DATA:
▼

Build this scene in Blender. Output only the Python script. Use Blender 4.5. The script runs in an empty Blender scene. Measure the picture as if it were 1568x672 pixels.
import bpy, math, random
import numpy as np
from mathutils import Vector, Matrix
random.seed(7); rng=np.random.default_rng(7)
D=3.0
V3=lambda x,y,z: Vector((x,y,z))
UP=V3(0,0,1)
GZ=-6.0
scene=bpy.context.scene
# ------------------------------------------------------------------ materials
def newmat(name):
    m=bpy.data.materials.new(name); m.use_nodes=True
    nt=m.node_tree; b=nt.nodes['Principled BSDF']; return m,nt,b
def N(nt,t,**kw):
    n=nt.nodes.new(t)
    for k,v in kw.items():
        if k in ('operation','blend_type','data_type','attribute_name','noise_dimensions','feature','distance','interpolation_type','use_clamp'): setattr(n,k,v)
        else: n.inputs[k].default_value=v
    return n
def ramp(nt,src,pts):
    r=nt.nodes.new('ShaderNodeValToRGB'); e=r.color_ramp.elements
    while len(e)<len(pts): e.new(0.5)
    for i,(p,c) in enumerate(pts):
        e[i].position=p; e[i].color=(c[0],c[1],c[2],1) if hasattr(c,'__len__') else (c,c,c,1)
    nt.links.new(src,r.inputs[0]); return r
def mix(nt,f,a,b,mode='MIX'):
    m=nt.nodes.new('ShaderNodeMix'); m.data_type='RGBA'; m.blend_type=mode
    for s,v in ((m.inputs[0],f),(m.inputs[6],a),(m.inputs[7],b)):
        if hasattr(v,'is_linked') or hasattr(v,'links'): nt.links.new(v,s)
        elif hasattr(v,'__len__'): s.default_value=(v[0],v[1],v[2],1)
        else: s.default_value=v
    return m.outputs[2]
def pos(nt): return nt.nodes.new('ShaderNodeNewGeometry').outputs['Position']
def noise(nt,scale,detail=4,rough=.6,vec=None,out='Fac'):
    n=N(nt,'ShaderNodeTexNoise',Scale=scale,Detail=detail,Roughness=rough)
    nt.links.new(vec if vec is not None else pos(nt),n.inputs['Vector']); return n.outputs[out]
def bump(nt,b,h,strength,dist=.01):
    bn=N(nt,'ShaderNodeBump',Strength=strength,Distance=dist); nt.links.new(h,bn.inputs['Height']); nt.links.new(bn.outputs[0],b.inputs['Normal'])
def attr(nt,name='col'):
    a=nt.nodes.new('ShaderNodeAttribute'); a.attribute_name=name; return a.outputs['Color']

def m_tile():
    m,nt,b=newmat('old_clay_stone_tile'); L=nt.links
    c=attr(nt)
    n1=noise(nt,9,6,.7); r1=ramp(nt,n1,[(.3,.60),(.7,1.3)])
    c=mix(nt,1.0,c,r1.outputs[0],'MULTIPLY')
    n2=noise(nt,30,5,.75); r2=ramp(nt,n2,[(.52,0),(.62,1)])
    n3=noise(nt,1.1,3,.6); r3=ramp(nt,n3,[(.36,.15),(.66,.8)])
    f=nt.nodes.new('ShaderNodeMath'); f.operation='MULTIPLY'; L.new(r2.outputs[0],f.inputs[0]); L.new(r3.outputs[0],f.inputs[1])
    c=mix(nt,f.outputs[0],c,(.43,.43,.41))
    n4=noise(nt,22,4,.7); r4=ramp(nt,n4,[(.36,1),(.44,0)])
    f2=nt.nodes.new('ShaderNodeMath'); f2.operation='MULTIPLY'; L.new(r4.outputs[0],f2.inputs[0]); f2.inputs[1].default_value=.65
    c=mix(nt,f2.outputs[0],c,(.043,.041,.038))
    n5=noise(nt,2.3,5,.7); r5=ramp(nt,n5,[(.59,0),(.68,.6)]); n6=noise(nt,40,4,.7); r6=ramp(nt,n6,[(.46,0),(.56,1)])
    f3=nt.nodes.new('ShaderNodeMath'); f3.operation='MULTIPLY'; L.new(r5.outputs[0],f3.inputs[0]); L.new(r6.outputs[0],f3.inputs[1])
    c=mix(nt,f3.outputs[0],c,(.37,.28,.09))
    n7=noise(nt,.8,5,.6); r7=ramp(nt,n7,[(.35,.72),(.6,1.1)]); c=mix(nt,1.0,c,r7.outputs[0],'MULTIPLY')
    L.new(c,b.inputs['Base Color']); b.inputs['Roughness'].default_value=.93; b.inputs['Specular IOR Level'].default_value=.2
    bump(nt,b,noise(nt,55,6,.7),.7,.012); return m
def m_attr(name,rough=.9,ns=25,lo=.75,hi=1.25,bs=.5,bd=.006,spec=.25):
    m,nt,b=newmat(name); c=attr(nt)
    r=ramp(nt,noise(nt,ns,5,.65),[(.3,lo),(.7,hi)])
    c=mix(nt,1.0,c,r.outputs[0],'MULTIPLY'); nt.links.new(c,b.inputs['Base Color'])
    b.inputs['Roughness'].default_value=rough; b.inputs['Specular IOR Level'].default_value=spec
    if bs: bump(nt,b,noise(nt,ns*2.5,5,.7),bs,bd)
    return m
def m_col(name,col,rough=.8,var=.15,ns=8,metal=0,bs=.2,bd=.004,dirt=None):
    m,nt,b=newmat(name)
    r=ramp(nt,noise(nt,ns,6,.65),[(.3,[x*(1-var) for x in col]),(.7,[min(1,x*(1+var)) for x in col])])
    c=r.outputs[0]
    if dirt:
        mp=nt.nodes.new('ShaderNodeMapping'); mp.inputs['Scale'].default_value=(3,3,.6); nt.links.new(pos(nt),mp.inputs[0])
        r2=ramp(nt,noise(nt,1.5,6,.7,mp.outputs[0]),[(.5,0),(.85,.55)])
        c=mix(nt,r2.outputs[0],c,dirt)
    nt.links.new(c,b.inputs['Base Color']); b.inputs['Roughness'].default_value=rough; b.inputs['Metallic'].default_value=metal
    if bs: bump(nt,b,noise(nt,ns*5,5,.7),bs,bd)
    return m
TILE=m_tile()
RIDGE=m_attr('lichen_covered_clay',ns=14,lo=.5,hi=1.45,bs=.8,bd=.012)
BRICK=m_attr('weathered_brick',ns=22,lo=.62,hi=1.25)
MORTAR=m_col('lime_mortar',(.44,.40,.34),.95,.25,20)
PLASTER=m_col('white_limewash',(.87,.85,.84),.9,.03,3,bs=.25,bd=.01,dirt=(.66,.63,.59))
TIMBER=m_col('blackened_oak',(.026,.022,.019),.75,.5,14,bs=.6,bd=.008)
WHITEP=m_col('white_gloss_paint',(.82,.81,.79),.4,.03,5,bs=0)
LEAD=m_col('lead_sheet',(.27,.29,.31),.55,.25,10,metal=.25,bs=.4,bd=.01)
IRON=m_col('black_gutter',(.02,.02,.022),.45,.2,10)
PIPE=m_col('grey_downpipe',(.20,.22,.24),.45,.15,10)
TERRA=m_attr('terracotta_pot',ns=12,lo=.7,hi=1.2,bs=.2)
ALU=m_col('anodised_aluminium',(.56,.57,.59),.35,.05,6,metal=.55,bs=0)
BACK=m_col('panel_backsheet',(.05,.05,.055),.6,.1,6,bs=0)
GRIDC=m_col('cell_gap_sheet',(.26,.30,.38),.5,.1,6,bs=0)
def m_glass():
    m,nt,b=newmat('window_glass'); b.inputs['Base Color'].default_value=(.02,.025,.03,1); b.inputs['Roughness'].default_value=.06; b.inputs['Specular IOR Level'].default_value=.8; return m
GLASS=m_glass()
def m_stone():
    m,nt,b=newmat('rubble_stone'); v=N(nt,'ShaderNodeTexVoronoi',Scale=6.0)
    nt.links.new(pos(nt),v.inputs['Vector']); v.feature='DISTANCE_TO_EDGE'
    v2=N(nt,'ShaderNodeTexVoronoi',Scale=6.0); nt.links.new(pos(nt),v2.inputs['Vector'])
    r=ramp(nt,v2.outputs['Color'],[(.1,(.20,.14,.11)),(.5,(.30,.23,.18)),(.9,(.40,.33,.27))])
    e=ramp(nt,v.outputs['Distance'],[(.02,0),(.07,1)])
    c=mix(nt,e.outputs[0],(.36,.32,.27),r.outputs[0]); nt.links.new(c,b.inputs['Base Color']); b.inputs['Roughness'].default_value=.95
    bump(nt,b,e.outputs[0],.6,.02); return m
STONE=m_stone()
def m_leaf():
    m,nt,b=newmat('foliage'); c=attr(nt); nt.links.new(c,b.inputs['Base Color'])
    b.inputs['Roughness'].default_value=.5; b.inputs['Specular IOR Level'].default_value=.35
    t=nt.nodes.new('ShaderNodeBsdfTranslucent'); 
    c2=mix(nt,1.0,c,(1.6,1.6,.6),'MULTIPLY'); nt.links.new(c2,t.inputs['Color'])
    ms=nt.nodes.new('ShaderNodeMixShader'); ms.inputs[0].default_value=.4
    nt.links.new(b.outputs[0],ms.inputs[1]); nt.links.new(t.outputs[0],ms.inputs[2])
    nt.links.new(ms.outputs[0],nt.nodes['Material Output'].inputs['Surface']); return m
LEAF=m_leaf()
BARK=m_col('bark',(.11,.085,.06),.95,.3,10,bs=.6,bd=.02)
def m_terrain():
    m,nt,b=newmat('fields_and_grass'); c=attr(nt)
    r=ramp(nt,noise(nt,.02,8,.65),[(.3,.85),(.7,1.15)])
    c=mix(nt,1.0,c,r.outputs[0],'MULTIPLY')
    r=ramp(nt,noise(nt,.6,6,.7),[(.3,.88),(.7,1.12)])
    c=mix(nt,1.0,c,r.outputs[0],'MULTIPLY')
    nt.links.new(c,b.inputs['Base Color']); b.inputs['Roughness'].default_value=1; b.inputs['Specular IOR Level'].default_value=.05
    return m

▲

BRIEF: Scan the data for the word "scene" and copy every line where it shows up.

FINAL ANSWER:
Build this scene in Blender. Output only the Python script. Use Blender 4.5. The script runs in an empty Blender scene. Measure the picture as if it were 1568x672 pixels.
scene=bpy.context.scene